THE GAME OF LIFE

I recently played the game of life, a game most of us know and love. However, for those who have never been fortunate enough to play the game of life, allow me to explain. You start off as a little colored peg, blue or pink, in a car all by your self. No partner, no children, no additions that could 
be an expense, no religious ideas, no education or career. You begin as the earliest and most innocent stage of life, a child. With no experience or abilities you are forced to move forward with the game. You see, the map of the game represents linear time. To begin you spin the wheel and the number the wheel lands on determines how far you go through 'life' in one turn. The closer to the end of the board you get, the closer you get to death. This essentially summarizes every important moment throughout life into around thirty small rectangular spaces. 

Before you even get the opportunity to spin the wheel however, you are obligated to choose one of two paths, either college or career.I started to think about the real game of life, the one that every single person reading this plays each and every day. The board game-Game of Life, although fictional, has many aspects that are similar to the real game of life. For instance you may pay taxes, you may get married and have children, you may retire rich or poor, you may... 

the list goes on and on. 

I am a child. I live under my parents roof, where they pay for and provide me with everything that is necessary for my survival. I do not have a say in political matters of the world, I do not pay taxes, I do not even have the ability to buy a fish from PetSmart. Objectively speaking, to society and my parents, I am an expense simply until I am no longer when I can be a functioning member of society, carry my own weight, and make a positive or negative impact on the world. This cycle continues until I perish and leave the world with whatever I have graced it with during my time on earth. 

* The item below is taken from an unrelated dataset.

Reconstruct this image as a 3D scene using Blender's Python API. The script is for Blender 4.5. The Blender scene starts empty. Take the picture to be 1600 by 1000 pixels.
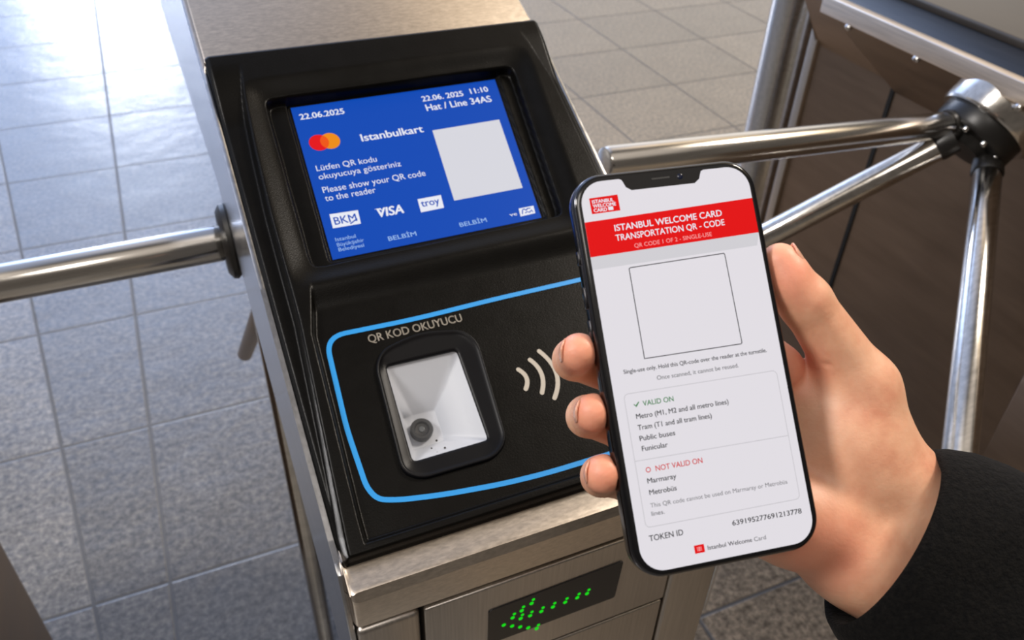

When you think about it from this perspective you just begin to scratch the surface of comprehension to the thought that the only thing truly guaranteed in life is death. 

You could read the previously stated sentence and respond in a plethora of ways. You could think about how morbid and terrifying the sound and guarantee of death are. OR you could think about how you will inevitably, 100%, without the shadow of a doubt, die one day. So why would you not live every day like it's your last, because to be quite frank it really could be.  

I think we don't live life to the fullest because we are in denial of death. If we truly comprehended the idea and reality of death we would never have a 'down' day, we would appreciate our earth more, treat people with more kindness than we ever have before, and we would be more appreciative of what we have and how and what we delegate our time to. 

The board game- Game of Life leaves a few inches at the beginning of the board which is the distance from when you begin playing to when you choose the path you will follow for the remainder of the game. I began to realize that these few inches is the time in which I am currently living, and surviving. Every hardship, celebration, and emotion I have felt in the entirety of my life are represented by two spaces on this cheap, painted, cardboard palette. 

How come I feel like I have lived so much when in reality I have lived so little? 

I have the rest of my life ahead of me.  I have goals, very, very, big slightly unattainable goals. Goals that my friends and family call me crazy for setting. I want to travel the world, experience different cultures and humans. I want to know what it's like to not live in a little Northshore bubble. I want to know the good and the bad, the pretty and the ugly, the sad and the happy. I want to meet new people who have different views, backgrounds, traditions, and traumas. I want to understand why people think and act the way they do, and what makes the world turn. I want to go to places of extreme poverty and places of extreme wealth, and appreciate the beauty and hardships of both. I want to appreciate different religions and how people who are made from the exact same substance as me can have such different beliefs as to what will happen to the both of us once we are no longer alive. I want to be able to recognize patterns in economics, social classes, and history. I want to have a family and raise my children to have ambitions and goals, no matter how unattainable or absurd they seem. I want to love someone with my whole being, and have the exact same in return. I want to be able to look the ones that will surround me when I take my last breaths and confidently say that I lived my life to the fullest, without regrets or self induced restraints. I want to be able to comprehend how small I am on this massive earth, but yet how much of a difference I can leave behind. 

I want to know more. 

And yet, I'm not even past the first two spaces in my Game of Life.